Gesprekken met D66-fractievoorzitter Rob Jetten, minister Wopke Hoekstra (Financiën) en VVD-Kamerlid Thierry Aartsen zorgden ervoor dat de puzzelstukjes bij elkaar zijn gevallen en dat het kabinet begreep dat er meer geld richting Horeca Nederland moest.
“Dus het is absoluut een goed begin, maar er is meer werk aan de winkel”, volgens de directeur van Koninklijke Horeca Nederland (KHN).
Proeftuinen
Jetten vindt het tijd dat het kabinet gaat starten met proeftuinen waarin de horeca kan experimenteren met het openen de deuren, zo zei hij gisteren in Op1. Viroloog Ab Osterhaus voelt daar echter niets voor. “Hier ga je de horeca niet mee helpen”, zei hij.

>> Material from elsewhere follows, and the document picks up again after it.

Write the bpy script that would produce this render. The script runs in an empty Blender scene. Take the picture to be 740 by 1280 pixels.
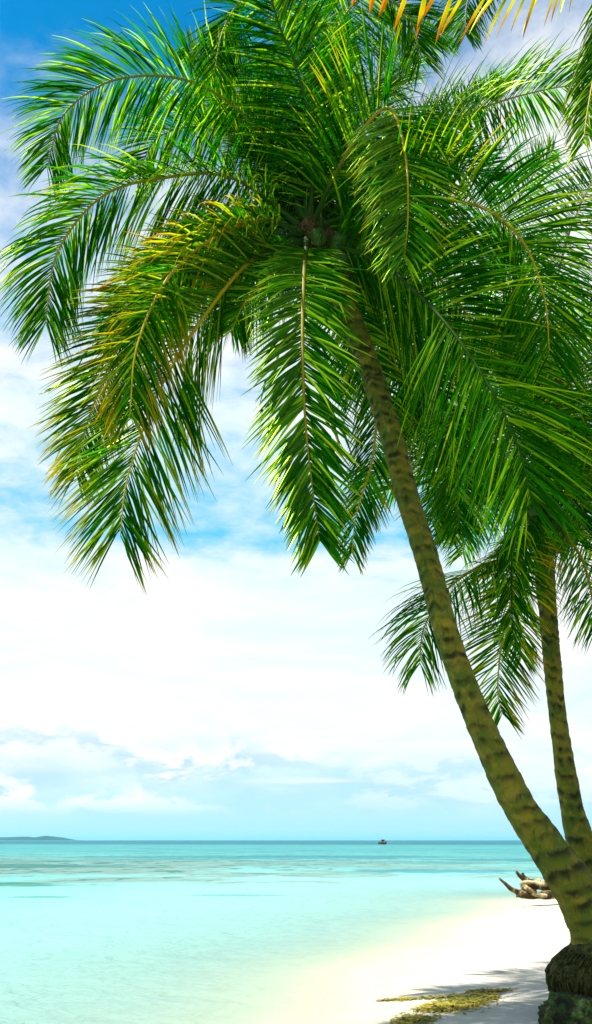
import bpy, bmesh, math, random
from mathutils import Vector, Matrix, noise

R = math.radians
sc = bpy.context.scene
col = sc.collection

# ------------------------------------------------------------------ camera
EYE = 1.7
F_PX, CX, CY = 1004.0, 370.0, 640.0
PITCH = math.atan(410.0 / F_PX)
cam_d = bpy.data.cameras.new('camera'); cam = bpy.data.objects.new('camera', cam_d); col.objects.link(cam)
cam.location = (0, 0, EYE); cam.rotation_euler = (math.pi/2 + PITCH, 0, 0)
cam_d.sensor_fit = 'VERTICAL'; cam_d.sensor_height = 24.0; cam_d.lens = F_PX/1280*24.0
cam_d.clip_start = 0.05; cam_d.clip_end = 200000
sc.camera = cam

# ------------------------------------------------------------------ light
SUN_EL = R(63); SUN_DIR = Vector((-0.93, -0.22, 0)).normalized()      # towards the sun (horizontal part)
to_sun = Vector((SUN_DIR.x*math.cos(SUN_EL), SUN_DIR.y*math.cos(SUN_EL), math.sin(SUN_EL)))
sun_d = bpy.data.lights.new('sun', 'SUN'); sun = bpy.data.objects.new('sun', sun_d); col.objects.link(sun)
sun_d.energy = 5.0; sun_d.angle = R(0.5); sun_d.color = (1.0, 0.95, 0.84)
sun.location = (-20, 10, 40); sun.rotation_euler = to_sun.to_track_quat('Z', 'Y').to_euler()
sc.view_settings.view_transform = 'Standard'; sc.view_settings.look = 'None'
sc.view_settings.gamma = 1.0; sc.view_settings.exposure = 1.2
sc.view_settings.use_curve_mapping = False

class N:
    """small node-tree builder"""
    def __init__(s, nt): s.nt = nt
    def new(s, t, **kw):
        n = s.nt.nodes.new(t)
        for k, v in kw.items(): setattr(n, k, v)
        return n
    def put(s, sock, v):
        if hasattr(v, 'is_linked') or hasattr(v, 'links'): s.nt.links.new(v, sock)
        elif v is not None: sock.default_value = v
    def m(s, op, a, b=None, c=None, clamp=False):
        n = s.new('ShaderNodeMath', operation=op); n.use_clamp = clamp
        s.put(n.inputs[0], a); s.put(n.inputs[1], b)
        if c is not None: s.put(n.inputs[2], c)
        return n.outputs[0]
    def mix(s, f, a, b, blend='MIX'):
        n = s.new('ShaderNodeMix', data_type='RGBA', blend_type=blend)
        s.put(n.inputs[0], f); s.put(n.inputs[6], a); s.put(n.inputs[7], b)
        return n.outputs[2]
    def sstep(s, v, lo, hi):
        n = s.new('ShaderNodeMapRange', interpolation_type='SMOOTHSTEP')
        s.put(n.inputs[0], v); s.put(n.inputs[1], lo); s.put(n.inputs[2], hi)
        return n.outputs[0]
    def noise(s, vec, scale, detail=5, rough=0.55, dist=0.0):
        n = s.new('ShaderNodeTexNoise'); s.put(n.inputs['Vector'], vec)
        n.inputs['Scale'].default_value = scale; n.inputs['Detail'].default_value = detail
        n.inputs['Roughness'].default_value = rough; n.inputs['Distortion'].default_value = dist
        return n.outputs['Fac']
    def vec(s, x, y, z):
        n = s.new('ShaderNodeCombineXYZ'); s.put(n.inputs[0], x); s.put(n.inputs[1], y); s.put(n.inputs[2], z)
        return n.outputs[0]
    def sep(s, v):
        n = s.new('ShaderNodeSeparateXYZ'); s.put(n.inputs[0], v); return n.outputs
    def ramp(s, v, stops):
        n = s.new('ShaderNodeValToRGB'); s.put(n.inputs[0], v)
        e = n.color_ramp.elements
        while len(e) < len(stops): e.new(0.5)
        for i, (p, c) in enumerate(stops):
            e[i].position = p; e[i].color = (c, c, c, 1) if not isinstance(c, tuple) else c
        return n.outputs[0]

# ------------------------------------------------------------------ sky (world)
world = bpy.data.worlds.new('World'); sc.world = world; world.use_nodes = True
nt = world.node_tree; nt.nodes.clear(); g = N(nt)
sky = g.new('ShaderNodeTexSky', sky_type='NISHITA'); sky.sun_disc = False
sky.sun_elevation = SUN_EL; sky.sun_rotation = math.atan2(SUN_DIR.x, SUN_DIR.y)
sky.air_density = 1.0; sky.dust_density = 0.3; sky.ozone_density = 2.0
tc = g.new('ShaderNodeTexCoord'); D = tc.outputs['Generated']
x, y, z = g.sep(D)
zc = g.m('MAXIMUM', z, 0.0)
inv = g.m('DIVIDE', 1.0, g.m('ADD', zc, 0.10))
flat = g.vec(g.m('MULTIPLY', x, inv), g.m('MULTIPLY', y, inv), 0.0)
wisp = g.noise(flat, 1.7, 9, 0.62, 0.6)                    # thin broken high cloud
fine = g.noise(flat, 9.0, 6, 0.6, 0.3)
band = g.noise(g.vec(x, y, g.m('MULTIPLY', z, 3.2)), 2.3, 7, 0.55, 0.3)   # long low banks
cov = g.ramp(zc, [(0.0, 0.20), (0.03, 0.50), (0.06, .70), (0.10, .80), (0.16, .84), (0.26, .90), (0.315, .74), (0.345, .40),
                  (0.40, .53), (0.47, .66), (0.60, .60), (0.68, .52), (0.75, .26), (0.80, .08), (1.0, .10)])
side = g.m('MULTIPLY', g.sstep(x, -0.15, 0.25), g.sstep(z, 0.4, 0.72))
cov2 = g.m('ADD', cov, g.m('MULTIPLY', side, 0.34))
n1 = g.m('ADD', g.m('MULTIPLY', wisp, 0.60), g.m('MULTIPLY', fine, 0.52))
nn = g.mix(g.sstep(z, 0.18, 0.36), band, n1)
dens = g.sstep(g.m('ADD', g.sep(nn)[0], g.m('MULTIPLY', g.m('SUBTRACT', cov2, 0.5), 0.75)), 0.30, 0.82)
low = g.m('MULTIPLY', g.sstep(z, 0.125, 0.06), g.sstep(g.noise(g.vec(x, y, g.m('MULTIPLY', z, 3.0)), 5.0, 6, 0.55), 0.42, 0.62))
white = g.mix(g.m('MULTIPLY', g.m('SUBTRACT', 1.0, g.sstep(g.noise(g.vec(x, y, g.m('MULTIPLY', z, 3.6)), 2.9, 8, 0.6, 0.5), 0.36, 0.56)), 0.75), (9.6, 9.6, 9.5, 1), (7.2, 8.9, 9.4, 1))
cloud_c = g.mix(g.m('MULTIPLY', low, 0.8), white, (4.4, 7.0, 9.0, 1))
skyc = g.mix(1.0, sky.outputs[0], (0.03, 1.30, 1.75, 1), 'MULTIPLY')
hz = g.sstep(z, 0.72, 0.30)
skyc = g.mix(g.m('MULTIPLY', hz, 0.85), skyc, (1.0, 6.2, 9.2, 1))
skyc = g.mix(g.sstep(z, 0.30, 0.05), skyc, (4.9, 8.1, 9.3, 1))
final = g.mix(g.m('MULTIPLY', dens, 0.97), skyc, cloud_c)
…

Beljaarts is van mening dat de horeca weken geleden al klaar was voor deze experimenten. Het idee om dit daadwerkelijk te gaan doen lag er ook: deze zou uitgevoerd worden in 25 eetgelegenheden en moest ervoor zorgen dat horecazaken mogelijk voor het einde van het jaar weer open konden.
‘Mysterieuze dood gestorven’
“TNO (De Nederlandse Organisatie voor toegepast-natuurwetenschappelijk onderzoek) en het RIVM zouden daaraan meewerken”, zegt de KHN-directeur. “Wat wij begrepen hebben, is dat dit idee vanuit het ministerie van Volksgezondheid, Welzijn en Sport gestopt is. Vanuit de minister van Economische Zaken is er hier juist heel veel support voor gekomen, maar dat lijkt nu op mysterieuze wijze een stille dood gestorven.”
Beljaarts vindt dat de horeca de kans moet krijgen om te laten zien dat zij een veilige omgeving kunnen bieden. “Dat hebben we altijd aangetoond, de RIVM-cijfers van de besmettingen van de periode dat we nog open waren lieten dat ook zien”, zegt hij.
“In absolute getallen was het aantal besmettingen in de horeca heel laag. Dus eigenlijk is er geen reden om te denken dat de horeca een heel gevaarlijke plek voor besmettingen is.”
Beljaarts zegt dat zij minister Hugo de Jonge (Volksgezondheid) meerdere malen gevraagd hebben om de wetenschappelijke onderbouwing voor het sluiten van de horeca, maar die hebben zij nog altijd niet gekregen.